The following matters are added here because indirectly connected with what has been said and because not readily accessible.
a. Birth of Kāmrān.
Kāmrān’s birth falling in a year of one of the Bābur-nāma gaps, is nowhere mentioned. It can be closely inferred as 914 or 915 AH. from the circumstances that he was younger than Humāyūn born late in 913 AH., that it is not mentioned in the fragment of the annals of 914 AH., and that he was one of the children enumerated by Gul-badan as going with her father to Samarkand in 916 AH. (Probably the children did not start with their father in the depth of winter across the mountains.) Possibly the joyful name Kāmrān is linked to the happy issue of the Mughūl rebellion of 914 AH. Kāmrān would thus be about 18 when left in charge of Kābul and Qandahār by Bābur in 932 AH. before the start for the fifth expedition to Hindūstān.
A letter from Bābur to Kāmrān in Qandahār is with Kehr’s Latin version of the Bābur-nāma, in Latin and entered on the lining of the cover. It is shewn by its main topic viz. the despatch of Ibrāhīm Lūdī’s son to Kāmrān’s charge, to date somewhere close to Jan. 3rd 1527 (Rabī‘u’l-awwal 29th 933 AH.) because on that day Bābur writes of the despatch (Ḥai. Codex f. 306b foot).

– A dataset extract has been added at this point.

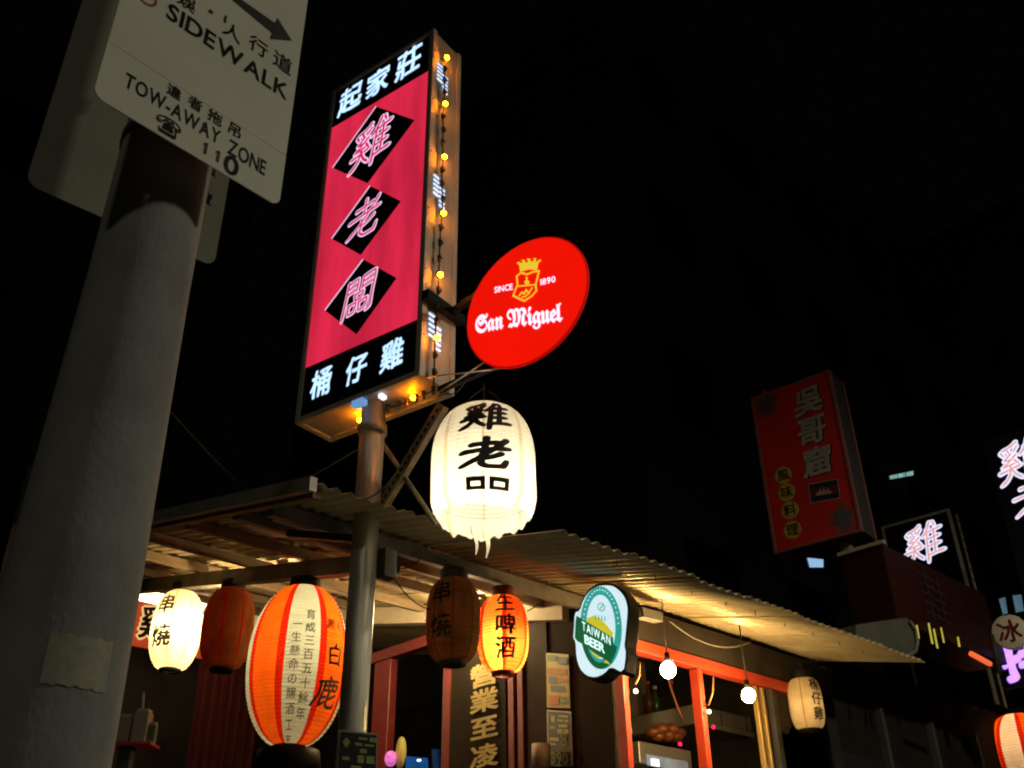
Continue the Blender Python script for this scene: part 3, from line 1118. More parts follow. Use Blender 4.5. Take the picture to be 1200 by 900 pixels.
# torn strips hanging from the bottom edge
for (px, py, ln, wd) in ((557, 620, 0.135, 0.014), (570, 618, 0.155, 0.016), (614, 606, 0.05, 0.007), (510, 604, 0.03, 0.01)):
    c = at(px, py, 3.42 + 0.17)
    m = MB()
    nn_ = 8
    sd_ = Vector((1, 0.2, 0)).normalized()
    vs = []
    for i in range(nn_ + 1):
        f = i / nn_
        ww = wd * (0.35 + 0.9 * math.sin(math.pi * min(1, f * 0.9 + 0.15)))
        cc = c + Z * (0.03 - ln * f) + sd_ * 0.007 * math.sin(f * 5 + px)
        vs += [cc - sd_ * ww / 2, cc + sd_ * ww / 2 + Vector((0, 0.004 * math.sin(f * 7), 0))]
    m.add(vs, [(2 * i, 2 * i + 1, 2 * i + 3, 2 * i + 2) for i in range(nn_)], 0, True)
    m.build('torn_strip', PWHITE, t)

# --- big orange and white one
p = B(0.16, 1.02, 3.285)
p = onB_e(357, 690, 0.20)
ang = view_angle(p)


def bigstripe(a0):
    def f(a):
        d_ = (a - a0 + 180) % 360 - 180
        dd = (d_ + 30) % 90 - 30            # four white gores
        if -19 < dd < 19:
            return 1
        if 19 <= dd < 28 or -28 < dd <= -19:
            return 2
        return 0
    return f


t, wr = lantern(p, 0.226, 0.715, 42, 'big orange lantern with pale green gore and black handwriting left of the post', mats=[PORANGE, PMINT, PREDSEAM],
                stripes=bigstripe(ang + 4), cap_r=0.30, power=2.3, ex=0.62, bulb_xy=(0.05, 0.02), bulb=(1.0, 0.68, 0.36, 78.0), bulb_r=0.05, bulb_z=0.36, hook=0.05, segs=120, sag=0.004)
for i, ch in enumerate('育成三百五十餘年'):
    char(ch, wr(ang + 11, -0.185 - i * 0.061, 0.052, 0.95, 1.0), INK, t, bold=0.006, brush=0.03, fine=0.2, seed=i)
for i, ch in enumerate('一生懸命の醸酒工藝'):
    char(ch, wr(ang - 4, -0.235 - i * 0.060, 0.050, 0.95, 1.0), INK, t, bold=0.006, brush=0.03, fine=0.2, seed=i)
char('黒', wr(ang + 38, -0.215, 0.055), INK, t, bold=0.016, brush=0.03, fine=0.2)
char('松', wr(ang + 55, -0.212, 0.055), INK, t, bold=0.012, brush=0.03, fine=0.2)
ink('白', wr(ang + 45, -0.350, 0.112, 1.0, 0.9, off=0.003), INK, t, 0.044, 2, 0.0)
ink('鹿', wr(ang + 41, -0.515, 0.155, 1.0, 0.9, off=0.003), INK, t, 0.034, 3, 0.1)
# soft dark skirt under it
m = MB()
F_ = Frame(p, (1, 0, 0), (0, 1, 0))
m.lathe(None, [(0.07, -0.720), (0.135, -0.735), (0.145, -0.80), (0.12, -0.83), (0.06, -0.84)], 36, ax=F_)
m.build('skirt', BLACKP, t)

# --- small yellow lit one
p = onB_e(214, 694, 0.22)
ang = view_angle(p)
t, wr = lantern(p, 0.140, 0.445, 26, 'small glowing cream lantern in front of the orange signboard', mats=[PYEL, paper('cream_seam', (0.85, 0.62, 0.3), 0.55)],
                stripes=lambda a: 1 if (a % 45) < 5 else 0, cap_r=0.42, power=2.4, bulb=(1.0, 0.74, 0.36, 230.0), bulb_r=0.032, bulb_z=0.5, group='small lanterns under the awning', sag=0.006)
for k in range(2):
    char('串', wr(ang - 36 + k, -0.105, 0.115, 1.0, 1.0, off=0.003 + .0004 * k), INK, t, bold=0.024, brush=0.04, fine=0.12)
    char('燒', wr(ang - 36 + k, -0.290, 0.125, 1.0, 1.0, off=0.003 + .0004 * k), INK, t, bold=0.022, brush=0.04, fine=0.12)

# --- dark red unlit one
p = onB_e(273, 691, 0.22)
t, wr = lantern(p, 0.132, 0.42, 26, 'unlit dark red lantern between the cream lantern and the big orange lantern', mats=[PREDL, PREDSEAM], stripes=lambda a: 1 if (a % 45) < 4 else 0,
                cap_r=0.45, power=2.8, group='small lanterns under the awning', hook=0.05)

# --- dusty unlit one right of the post
p = onB_r(532, 680, 0.16)
ang = view_angle(p)
t, wr = lantern(p, 0.120, 0.365, 24, 'unlit dusty brown red lantern right of the post with faded lettering', mats=[PDUST, PREDL], stripes=lambda a: 1 if (a % 45) < 3 else 0,
                cap_r=0.48, power=3.0, group='small lanterns under the awning', hook=0.05, capmat=pmat('worn_rim', (0.06, 0.045, 0.03), 0.7))
char('串', wr(ang - 28, -0.085, 0.105), INK, t, bold=0.02, brush=0.04, fine=0.12)
char('燒', wr(ang - 28, -0.235, 0.105), INK, t, bold=0.02, brush=0.04, fine=0.12)

# --- lit red-yellow beer lantern
p = onB_r(589, 700, 0.16)
ang = view_angle(p)
t, wr = lantern(p, 0.118, 0.345, 24, 'glowing red and yellow lantern hanging in front of the yellow lettered banner', mats=[PHOT, PHOTY, PREDSEAM],
                stripes=lambda a: (2 if (a % 60) < 4 or (a % 60) > 56 else (1 if int(a // 60) % 2 else 0)), cap_r=0.42, power=2.6, bulb=(1.0, 0.74, 0.36, 190.0), bulb_r=0.028, bulb_z=0.70, bulb_xy=(0.0, -0.035),
                group='small lanterns under the awning', capmat=REDDARK, rot=0.6)
for ch, z in (('生', -0.055), ('啤', -0.160), ('酒', -0.262)):
    for k in range(2):
        char(ch, wr(ang + 6 + k * 1.2, z, 0.098, 1.0, 1.0, off=0.003 + .0004 * k), INK, t, bold=0.022, brush=0.035, fine=0.12)

# --- pale lantern at the far end of the awning
p = onB_r(940, 796, -0.12)
ang = view_angle(p)
t, wr = lantern(p, 0.094, 0.275, 18, 'pale cream lantern hanging before the dark glass at the far end of the awning', mats=[paper('old_cream_paper', (0.75, 0.60, 0.34), 0.55, 0.2), PDUST],
                stripes=lambda a: 1 if (a % 60) < 3 else 0, cap_r=0.62, power=3.2, bulb=(1.0, 0.74, 0.40, 14.0), bulb_r=0.03, bulb_z=0.55, hook=0.08)
for ch, z in (('桶', -0.045), ('仔', -0.125), ('雞', -0.205)):
    char(ch, wr(ang + 42, z, 0.070), INK, t, bold=0.022, brush=0.03, fine=0.15)

# --- orange and white one at the right edge
p = onB_r(1190, 838, 0.6)
ang = view_angle(p)
t, wr = lantern(p, 0.30, 0.75, 30, 'orange and white striped lantern hanging outside the next shop', mats=[PORANGE, PWHITE, PREDSEAM],
                stripes=bigstripe(ang - 22), cap_r=0.36, power=2.3, bulb=(1.0, 0.62, 0.30, 60.0), bulb_r=0.05, bulb_z=0.32)

# ================================================================== oval beer sign with the green label
tb_p = B(1.04, -0.22, 2.88)
# face plane: the box stands out from the wall over the pavement
TBn = dirv(35)
TB = Frame(tb_p, dirv(125), TBn)


def onT(x, y, off=0.0):
    return pl(x, y, tb_p, TBn) - TBn * off


tb = thing('oval_beer_sign', TB, 'oval green and white beer light box on a black casing below the awning edge', 'sign')
outer_px = [(711, 686), (719, 687), (727, 693), (733, 701), (736, 713), (735, 728), (733, 748), (732, 757), (734, 766), (731, 789), (716, 781), (708, 790), (698, 794), (688, 792), (680, 784), (676, 771), (675, 752), (672, 748), (673, 738), (674, 718), (680, 716), (684, 703), (692, 692), (701, 687)]


def smooth_px(pts, it=1):
    for _ in range(it):
        q = []
        for i in range(len(pts)):
            a, b = pts[i], pts[(i + 1) % len(pts)]
            q += [(a[0] * .78 + b[0] * .22, a[1] * .78 + b[1] * .22), (a[0] * .22 + b[0] * .78, a[1] * .22 + b[1] * .78)]
        pts = q
    return pts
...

Presumably the letter was with Kāmrān’s own copy of the Bābur-nāma. That copy may have reached Humāyūn’s hands
(JRAS 1908 p. 828 et seq.). The next known indication of the letter is given in St. Petersburg by Dr. Kehr. He will have seen it or a copy of it with the B.N. Codex he copied (one of unequaled correctness), and he, no doubt, copied it in its place on the fly-leaf or board of his own transcript, but if so, it has disappeared.
Fuller particulars of it and of other items accompanying it are given in JRAS 1908 p. 828 et seq.
K.—AN AFGHĀN LEGEND.
My husband’s article in the Asiatic Quarterly Review of April 1901 begins with an account of the two MSS. from which it is drawn, viz. I.O. 581 in Pushtū, I.O. 582 in Persian. Both are mainly occupied with an account of the Yūsuf-zāī. The second opens by telling of the power of the tribe in Afghānistān and of the kindness of Malik Shāh Sulaimān, one of their chiefs, to Aūlūgh Beg Mīrzā Kābulī, (Bābur’s paternal uncle,) when he was young and in trouble, presumably as a boy ruler.